DATA SECTION:
======

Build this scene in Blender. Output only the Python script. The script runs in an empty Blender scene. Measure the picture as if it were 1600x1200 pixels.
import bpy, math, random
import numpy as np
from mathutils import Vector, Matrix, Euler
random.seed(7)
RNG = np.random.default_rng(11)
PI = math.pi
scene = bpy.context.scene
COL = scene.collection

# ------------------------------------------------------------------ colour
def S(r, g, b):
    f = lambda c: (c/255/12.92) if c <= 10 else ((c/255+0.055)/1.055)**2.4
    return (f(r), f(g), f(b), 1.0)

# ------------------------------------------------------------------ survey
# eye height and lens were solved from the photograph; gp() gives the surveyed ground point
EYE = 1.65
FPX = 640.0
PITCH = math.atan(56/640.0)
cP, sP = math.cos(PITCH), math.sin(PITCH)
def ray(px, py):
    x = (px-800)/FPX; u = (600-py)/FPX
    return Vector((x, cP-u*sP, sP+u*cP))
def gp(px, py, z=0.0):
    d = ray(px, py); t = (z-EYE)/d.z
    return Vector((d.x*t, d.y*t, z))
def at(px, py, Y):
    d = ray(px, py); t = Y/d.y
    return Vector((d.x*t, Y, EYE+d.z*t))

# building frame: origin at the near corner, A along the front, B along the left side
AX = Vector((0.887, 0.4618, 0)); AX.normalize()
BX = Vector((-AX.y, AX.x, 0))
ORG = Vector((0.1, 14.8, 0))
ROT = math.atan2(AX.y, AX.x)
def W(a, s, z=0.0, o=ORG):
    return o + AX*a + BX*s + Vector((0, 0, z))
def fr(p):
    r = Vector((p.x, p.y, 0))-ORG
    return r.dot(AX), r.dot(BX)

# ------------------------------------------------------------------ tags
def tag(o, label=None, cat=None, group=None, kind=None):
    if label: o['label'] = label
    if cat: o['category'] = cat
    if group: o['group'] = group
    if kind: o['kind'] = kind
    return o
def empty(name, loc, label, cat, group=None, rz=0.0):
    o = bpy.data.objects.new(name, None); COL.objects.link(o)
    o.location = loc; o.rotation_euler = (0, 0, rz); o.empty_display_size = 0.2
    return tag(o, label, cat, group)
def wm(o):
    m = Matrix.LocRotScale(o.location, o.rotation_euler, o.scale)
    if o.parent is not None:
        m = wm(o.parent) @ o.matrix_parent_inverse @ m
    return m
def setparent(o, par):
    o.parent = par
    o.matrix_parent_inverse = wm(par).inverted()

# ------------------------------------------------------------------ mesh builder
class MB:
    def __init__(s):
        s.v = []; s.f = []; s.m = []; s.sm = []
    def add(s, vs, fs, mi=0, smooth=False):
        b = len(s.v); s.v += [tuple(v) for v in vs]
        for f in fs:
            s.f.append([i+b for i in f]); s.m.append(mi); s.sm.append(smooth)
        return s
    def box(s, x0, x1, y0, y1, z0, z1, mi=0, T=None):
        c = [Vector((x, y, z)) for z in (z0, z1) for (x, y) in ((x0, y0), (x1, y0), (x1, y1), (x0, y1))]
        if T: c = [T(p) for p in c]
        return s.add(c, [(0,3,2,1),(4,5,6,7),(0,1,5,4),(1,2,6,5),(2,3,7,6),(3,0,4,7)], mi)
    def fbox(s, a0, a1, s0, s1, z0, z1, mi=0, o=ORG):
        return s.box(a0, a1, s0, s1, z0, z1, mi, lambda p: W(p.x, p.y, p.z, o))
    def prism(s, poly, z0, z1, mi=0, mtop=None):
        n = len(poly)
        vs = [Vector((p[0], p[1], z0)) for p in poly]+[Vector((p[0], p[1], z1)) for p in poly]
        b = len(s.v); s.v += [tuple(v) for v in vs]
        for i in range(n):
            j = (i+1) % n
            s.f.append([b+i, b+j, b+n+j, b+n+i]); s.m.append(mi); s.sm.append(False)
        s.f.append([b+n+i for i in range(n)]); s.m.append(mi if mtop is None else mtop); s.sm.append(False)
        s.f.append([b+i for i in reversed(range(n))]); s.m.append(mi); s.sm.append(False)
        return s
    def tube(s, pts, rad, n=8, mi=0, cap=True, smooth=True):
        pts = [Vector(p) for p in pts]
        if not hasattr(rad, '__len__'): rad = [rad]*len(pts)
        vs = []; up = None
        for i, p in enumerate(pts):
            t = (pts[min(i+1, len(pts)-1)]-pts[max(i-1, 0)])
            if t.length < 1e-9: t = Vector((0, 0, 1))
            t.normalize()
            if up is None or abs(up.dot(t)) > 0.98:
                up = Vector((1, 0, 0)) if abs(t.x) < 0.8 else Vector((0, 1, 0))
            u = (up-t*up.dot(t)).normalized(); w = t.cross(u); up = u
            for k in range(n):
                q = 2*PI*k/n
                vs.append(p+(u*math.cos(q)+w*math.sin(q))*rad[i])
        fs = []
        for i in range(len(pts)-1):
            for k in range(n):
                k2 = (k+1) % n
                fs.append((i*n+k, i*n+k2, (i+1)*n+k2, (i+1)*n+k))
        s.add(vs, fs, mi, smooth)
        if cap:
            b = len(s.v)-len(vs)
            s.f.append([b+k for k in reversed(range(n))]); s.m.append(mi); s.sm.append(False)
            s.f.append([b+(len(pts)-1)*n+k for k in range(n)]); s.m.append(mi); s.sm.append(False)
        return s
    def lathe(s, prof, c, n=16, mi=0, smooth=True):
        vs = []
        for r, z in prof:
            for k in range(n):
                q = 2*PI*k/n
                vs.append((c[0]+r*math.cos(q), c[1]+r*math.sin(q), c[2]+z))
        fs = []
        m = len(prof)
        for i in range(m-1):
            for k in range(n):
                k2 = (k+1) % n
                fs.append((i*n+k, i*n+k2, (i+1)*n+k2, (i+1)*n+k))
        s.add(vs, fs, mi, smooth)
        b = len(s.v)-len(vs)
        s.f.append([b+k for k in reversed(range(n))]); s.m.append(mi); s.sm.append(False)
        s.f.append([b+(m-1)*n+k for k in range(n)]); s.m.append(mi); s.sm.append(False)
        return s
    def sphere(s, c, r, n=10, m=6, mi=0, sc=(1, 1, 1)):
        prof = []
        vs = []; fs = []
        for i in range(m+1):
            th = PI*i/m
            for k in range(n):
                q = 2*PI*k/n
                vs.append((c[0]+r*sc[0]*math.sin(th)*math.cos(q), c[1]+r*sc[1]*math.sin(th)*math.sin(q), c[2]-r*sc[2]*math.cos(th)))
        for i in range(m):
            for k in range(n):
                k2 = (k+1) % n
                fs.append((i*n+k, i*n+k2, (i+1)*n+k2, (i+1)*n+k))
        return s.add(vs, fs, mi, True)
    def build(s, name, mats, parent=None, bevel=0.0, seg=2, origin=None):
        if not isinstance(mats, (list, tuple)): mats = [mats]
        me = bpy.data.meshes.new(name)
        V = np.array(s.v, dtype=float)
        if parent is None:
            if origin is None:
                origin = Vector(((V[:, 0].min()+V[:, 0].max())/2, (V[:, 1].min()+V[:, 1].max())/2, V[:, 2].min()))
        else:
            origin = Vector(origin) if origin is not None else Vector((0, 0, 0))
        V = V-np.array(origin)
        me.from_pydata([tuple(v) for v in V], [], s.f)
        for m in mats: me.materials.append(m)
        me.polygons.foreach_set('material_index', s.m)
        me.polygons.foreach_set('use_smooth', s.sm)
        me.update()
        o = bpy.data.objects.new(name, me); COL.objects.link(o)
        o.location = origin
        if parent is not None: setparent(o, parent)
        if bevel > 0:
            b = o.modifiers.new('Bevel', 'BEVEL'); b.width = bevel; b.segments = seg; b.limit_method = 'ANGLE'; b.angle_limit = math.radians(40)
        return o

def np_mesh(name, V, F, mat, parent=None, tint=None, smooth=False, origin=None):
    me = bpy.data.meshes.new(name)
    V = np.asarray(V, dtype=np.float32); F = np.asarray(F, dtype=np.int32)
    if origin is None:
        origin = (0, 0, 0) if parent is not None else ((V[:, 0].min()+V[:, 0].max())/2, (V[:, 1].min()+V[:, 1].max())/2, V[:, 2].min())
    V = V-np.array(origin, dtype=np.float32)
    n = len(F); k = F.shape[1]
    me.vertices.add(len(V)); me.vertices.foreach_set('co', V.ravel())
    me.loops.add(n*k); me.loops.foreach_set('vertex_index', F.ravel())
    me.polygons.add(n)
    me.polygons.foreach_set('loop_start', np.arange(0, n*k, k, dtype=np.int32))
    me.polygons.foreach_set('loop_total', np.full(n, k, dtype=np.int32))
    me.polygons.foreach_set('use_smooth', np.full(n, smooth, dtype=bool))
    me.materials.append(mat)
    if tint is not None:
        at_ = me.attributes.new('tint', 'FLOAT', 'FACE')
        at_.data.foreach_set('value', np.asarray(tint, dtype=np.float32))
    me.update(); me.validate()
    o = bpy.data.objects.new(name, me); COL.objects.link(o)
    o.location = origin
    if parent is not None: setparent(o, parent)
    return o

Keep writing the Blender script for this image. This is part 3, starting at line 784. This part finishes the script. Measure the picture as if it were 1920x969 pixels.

======

Reproduce the records above exactly, from the first line through the line containing "COL = scene.collection", and output nothing else.

OUTPUT FOR THIS TASK:
Build this scene in Blender. Output only the Python script. The script runs in an empty Blender scene. Measure the picture as if it were 1600x1200 pixels.
import bpy, math, random
import numpy as np
from mathutils import Vector, Matrix, Euler
random.seed(7)
RNG = np.random.default_rng(11)
PI = math.pi
scene = bpy.context.scene
COL = scene.collection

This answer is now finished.